## RECORDS
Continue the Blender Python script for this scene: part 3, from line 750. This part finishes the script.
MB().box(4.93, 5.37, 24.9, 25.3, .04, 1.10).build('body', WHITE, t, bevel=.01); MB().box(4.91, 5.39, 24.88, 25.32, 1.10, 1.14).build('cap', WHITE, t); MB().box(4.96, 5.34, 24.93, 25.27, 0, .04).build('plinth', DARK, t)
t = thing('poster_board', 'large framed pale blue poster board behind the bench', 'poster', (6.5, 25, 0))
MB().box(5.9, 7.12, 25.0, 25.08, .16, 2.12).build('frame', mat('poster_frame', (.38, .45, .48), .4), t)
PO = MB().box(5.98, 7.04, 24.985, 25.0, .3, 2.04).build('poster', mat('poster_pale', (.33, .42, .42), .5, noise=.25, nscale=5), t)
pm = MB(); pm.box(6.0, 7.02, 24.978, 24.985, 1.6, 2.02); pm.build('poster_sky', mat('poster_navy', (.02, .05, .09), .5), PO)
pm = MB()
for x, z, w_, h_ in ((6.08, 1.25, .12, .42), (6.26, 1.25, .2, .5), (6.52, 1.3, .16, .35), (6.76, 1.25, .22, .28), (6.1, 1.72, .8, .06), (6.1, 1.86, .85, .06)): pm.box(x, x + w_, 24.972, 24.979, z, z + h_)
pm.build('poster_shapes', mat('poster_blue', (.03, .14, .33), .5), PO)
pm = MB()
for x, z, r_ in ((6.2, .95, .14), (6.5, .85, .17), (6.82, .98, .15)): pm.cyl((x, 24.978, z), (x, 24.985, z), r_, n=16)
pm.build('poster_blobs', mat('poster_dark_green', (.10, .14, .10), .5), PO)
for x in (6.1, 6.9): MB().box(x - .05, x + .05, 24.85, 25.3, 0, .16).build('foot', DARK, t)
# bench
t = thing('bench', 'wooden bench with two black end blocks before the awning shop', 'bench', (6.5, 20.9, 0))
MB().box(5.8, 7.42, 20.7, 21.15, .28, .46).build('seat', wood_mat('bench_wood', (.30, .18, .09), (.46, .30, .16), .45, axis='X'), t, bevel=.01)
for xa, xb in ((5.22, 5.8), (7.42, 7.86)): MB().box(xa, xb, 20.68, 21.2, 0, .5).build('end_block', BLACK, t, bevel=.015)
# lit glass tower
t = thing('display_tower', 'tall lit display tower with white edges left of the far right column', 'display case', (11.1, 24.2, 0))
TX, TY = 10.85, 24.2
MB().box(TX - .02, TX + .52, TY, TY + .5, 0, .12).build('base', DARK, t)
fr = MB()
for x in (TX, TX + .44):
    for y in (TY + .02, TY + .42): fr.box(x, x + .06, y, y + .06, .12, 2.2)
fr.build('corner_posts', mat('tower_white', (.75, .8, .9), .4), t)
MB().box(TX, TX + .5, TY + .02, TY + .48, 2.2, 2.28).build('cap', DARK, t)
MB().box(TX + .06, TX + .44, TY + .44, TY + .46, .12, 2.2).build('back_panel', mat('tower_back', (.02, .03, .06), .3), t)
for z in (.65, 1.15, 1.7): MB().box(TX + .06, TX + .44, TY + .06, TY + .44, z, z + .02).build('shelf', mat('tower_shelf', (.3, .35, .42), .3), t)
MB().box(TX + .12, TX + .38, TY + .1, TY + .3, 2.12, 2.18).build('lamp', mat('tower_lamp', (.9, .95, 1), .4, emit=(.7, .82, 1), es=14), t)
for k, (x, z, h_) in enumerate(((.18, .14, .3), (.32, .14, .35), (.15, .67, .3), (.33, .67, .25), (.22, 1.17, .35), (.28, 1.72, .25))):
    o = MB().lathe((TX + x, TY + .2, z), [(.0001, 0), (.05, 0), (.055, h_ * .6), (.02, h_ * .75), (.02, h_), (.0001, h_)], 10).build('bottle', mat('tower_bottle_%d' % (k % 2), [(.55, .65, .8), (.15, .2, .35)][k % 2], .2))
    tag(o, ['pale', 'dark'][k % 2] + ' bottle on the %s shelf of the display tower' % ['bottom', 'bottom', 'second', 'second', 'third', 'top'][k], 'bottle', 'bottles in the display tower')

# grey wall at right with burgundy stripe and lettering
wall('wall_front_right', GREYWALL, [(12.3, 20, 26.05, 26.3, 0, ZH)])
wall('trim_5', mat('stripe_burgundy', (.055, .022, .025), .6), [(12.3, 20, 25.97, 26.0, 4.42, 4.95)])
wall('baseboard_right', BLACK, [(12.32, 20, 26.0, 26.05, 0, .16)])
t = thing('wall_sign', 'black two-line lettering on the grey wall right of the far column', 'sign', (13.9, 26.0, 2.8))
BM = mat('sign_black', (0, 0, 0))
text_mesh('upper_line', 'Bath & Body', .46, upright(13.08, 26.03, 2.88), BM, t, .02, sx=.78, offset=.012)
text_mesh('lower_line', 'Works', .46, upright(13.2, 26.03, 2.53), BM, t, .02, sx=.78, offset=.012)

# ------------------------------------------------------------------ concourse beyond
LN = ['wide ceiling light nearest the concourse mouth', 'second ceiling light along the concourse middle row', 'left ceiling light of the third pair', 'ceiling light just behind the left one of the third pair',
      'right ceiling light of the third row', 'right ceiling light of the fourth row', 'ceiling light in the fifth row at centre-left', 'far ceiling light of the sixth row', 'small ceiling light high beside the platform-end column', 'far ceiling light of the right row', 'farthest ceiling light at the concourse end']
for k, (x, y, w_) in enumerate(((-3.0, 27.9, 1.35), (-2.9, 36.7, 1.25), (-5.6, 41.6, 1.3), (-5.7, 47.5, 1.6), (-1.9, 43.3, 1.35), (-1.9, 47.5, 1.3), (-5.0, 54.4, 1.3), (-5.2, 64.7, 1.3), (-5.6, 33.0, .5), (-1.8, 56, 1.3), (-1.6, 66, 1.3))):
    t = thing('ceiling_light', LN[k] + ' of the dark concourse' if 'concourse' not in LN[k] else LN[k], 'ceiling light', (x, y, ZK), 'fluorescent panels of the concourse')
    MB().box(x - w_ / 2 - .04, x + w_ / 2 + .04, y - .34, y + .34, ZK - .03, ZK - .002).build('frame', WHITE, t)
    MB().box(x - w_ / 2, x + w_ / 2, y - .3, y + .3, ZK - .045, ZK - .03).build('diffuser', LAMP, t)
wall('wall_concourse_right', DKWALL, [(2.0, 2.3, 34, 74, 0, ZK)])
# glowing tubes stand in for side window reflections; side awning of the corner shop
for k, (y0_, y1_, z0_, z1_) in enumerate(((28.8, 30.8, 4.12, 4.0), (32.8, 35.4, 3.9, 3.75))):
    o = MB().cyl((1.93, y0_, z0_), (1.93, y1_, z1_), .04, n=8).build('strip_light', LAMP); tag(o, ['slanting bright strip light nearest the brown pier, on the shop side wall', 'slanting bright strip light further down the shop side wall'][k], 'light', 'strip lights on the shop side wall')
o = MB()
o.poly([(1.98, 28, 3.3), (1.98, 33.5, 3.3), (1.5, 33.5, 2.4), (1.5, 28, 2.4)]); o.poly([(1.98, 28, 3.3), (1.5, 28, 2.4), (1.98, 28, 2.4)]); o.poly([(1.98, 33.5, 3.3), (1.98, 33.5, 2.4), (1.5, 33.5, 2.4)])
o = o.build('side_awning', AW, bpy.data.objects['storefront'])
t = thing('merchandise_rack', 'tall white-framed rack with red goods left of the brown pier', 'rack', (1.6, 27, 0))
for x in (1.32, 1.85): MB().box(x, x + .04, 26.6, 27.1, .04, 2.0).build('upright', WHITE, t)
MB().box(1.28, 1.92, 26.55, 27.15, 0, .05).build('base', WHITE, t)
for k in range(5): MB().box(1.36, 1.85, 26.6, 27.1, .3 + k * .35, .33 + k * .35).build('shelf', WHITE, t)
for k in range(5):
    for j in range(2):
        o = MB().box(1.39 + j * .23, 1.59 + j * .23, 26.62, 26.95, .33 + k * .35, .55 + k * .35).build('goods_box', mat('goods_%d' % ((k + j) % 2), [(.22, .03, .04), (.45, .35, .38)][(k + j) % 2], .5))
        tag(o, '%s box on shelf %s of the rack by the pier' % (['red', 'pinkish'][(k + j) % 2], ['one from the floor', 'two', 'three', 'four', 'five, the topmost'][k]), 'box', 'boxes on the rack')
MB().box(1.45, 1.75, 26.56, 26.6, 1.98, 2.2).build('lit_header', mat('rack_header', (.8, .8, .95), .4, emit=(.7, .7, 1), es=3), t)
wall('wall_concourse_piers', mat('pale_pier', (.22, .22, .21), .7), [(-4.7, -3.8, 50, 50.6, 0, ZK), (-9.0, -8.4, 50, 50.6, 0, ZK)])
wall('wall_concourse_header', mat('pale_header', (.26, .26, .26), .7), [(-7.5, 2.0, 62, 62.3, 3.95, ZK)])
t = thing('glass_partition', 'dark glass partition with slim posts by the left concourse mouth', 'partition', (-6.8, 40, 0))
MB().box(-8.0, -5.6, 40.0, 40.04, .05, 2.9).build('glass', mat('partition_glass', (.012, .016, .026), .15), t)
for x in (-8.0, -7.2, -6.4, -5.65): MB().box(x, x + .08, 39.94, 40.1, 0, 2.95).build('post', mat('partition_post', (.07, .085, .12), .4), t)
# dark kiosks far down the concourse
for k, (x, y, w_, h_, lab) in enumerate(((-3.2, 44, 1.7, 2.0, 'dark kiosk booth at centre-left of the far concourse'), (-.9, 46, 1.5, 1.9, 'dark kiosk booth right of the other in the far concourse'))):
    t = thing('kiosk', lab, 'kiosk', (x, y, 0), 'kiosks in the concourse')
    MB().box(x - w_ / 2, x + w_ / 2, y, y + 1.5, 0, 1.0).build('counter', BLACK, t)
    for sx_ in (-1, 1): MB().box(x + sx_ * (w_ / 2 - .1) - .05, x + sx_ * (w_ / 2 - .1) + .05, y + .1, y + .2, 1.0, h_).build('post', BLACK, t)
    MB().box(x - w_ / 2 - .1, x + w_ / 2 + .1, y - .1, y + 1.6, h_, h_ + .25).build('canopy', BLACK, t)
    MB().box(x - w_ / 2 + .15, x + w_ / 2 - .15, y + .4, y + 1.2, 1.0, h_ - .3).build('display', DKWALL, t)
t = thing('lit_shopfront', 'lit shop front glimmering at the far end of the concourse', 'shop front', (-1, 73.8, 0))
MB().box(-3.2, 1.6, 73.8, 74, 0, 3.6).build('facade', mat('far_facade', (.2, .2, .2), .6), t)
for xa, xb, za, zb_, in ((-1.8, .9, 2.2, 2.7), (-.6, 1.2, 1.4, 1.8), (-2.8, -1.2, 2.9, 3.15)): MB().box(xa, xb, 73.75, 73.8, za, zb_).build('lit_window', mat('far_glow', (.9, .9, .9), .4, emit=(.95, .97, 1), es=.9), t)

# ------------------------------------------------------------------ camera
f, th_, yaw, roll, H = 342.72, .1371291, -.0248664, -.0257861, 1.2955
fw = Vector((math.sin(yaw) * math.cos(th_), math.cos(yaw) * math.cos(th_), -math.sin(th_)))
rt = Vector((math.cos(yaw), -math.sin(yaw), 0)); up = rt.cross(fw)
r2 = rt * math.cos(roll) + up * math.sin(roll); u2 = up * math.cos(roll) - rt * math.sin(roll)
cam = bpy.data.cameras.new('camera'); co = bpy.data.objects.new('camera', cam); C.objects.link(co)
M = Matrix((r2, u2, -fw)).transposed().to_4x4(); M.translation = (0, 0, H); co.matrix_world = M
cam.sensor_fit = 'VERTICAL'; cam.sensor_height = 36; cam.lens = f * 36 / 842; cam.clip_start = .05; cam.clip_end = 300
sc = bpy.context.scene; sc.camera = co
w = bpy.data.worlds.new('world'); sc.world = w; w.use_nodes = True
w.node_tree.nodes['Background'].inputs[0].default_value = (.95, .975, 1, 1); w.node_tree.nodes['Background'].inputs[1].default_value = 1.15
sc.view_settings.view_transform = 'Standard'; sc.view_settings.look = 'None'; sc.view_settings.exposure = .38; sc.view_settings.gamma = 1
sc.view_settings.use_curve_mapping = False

* * *

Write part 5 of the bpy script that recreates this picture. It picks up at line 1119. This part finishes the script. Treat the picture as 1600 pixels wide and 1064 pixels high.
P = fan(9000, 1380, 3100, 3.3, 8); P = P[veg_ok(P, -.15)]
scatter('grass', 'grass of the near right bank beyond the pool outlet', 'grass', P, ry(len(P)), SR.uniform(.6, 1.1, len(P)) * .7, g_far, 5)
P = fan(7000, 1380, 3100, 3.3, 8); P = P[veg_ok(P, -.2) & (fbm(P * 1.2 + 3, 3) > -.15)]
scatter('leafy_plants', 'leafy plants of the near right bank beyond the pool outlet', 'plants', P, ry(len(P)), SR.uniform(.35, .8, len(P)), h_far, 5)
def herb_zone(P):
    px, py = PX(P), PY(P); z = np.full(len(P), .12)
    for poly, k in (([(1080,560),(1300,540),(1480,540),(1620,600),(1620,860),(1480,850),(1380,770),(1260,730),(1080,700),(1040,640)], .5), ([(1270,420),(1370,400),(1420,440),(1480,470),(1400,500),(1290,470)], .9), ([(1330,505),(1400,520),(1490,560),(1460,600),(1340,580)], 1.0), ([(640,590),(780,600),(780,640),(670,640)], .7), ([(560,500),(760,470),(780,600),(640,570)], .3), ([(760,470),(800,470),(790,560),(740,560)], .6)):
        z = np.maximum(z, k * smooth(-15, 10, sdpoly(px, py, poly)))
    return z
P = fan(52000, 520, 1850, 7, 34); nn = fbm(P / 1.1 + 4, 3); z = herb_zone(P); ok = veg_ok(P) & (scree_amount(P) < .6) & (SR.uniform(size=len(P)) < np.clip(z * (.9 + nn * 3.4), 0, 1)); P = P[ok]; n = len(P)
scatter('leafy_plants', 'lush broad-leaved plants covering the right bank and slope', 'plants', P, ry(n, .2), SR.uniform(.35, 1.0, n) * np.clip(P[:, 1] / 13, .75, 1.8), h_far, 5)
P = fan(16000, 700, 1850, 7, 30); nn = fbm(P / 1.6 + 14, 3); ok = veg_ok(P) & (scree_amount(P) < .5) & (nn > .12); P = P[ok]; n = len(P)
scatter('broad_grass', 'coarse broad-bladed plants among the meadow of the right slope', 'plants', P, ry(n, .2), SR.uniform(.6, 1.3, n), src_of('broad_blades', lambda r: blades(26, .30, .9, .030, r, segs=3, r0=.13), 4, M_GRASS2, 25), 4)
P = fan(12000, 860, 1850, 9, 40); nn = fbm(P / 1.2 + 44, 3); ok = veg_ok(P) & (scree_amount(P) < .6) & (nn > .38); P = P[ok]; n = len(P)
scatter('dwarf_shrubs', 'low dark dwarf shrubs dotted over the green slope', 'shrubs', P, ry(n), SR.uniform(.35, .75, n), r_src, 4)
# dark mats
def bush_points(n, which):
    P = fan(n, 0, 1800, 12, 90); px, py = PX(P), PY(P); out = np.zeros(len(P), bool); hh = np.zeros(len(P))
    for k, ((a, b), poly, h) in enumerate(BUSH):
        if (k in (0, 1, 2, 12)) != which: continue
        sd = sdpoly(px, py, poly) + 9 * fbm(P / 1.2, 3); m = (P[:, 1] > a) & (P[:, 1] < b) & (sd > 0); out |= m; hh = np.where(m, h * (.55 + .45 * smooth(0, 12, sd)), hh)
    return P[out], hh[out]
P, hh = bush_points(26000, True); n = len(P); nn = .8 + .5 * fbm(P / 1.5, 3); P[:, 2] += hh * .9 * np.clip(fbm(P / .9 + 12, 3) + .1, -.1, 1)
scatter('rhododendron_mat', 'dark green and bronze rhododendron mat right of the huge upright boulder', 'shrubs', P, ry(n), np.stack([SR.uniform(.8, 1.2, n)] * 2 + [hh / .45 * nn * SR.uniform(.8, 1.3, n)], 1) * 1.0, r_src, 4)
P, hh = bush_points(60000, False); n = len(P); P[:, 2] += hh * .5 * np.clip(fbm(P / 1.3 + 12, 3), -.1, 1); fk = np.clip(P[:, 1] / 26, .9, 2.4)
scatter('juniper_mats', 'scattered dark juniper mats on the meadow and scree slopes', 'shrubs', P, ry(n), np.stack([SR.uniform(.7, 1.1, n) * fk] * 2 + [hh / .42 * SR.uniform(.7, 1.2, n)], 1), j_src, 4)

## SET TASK
Give the number of lines in the entries that include the string "from", and nothing more.

## PROBLEM SOLUTION
2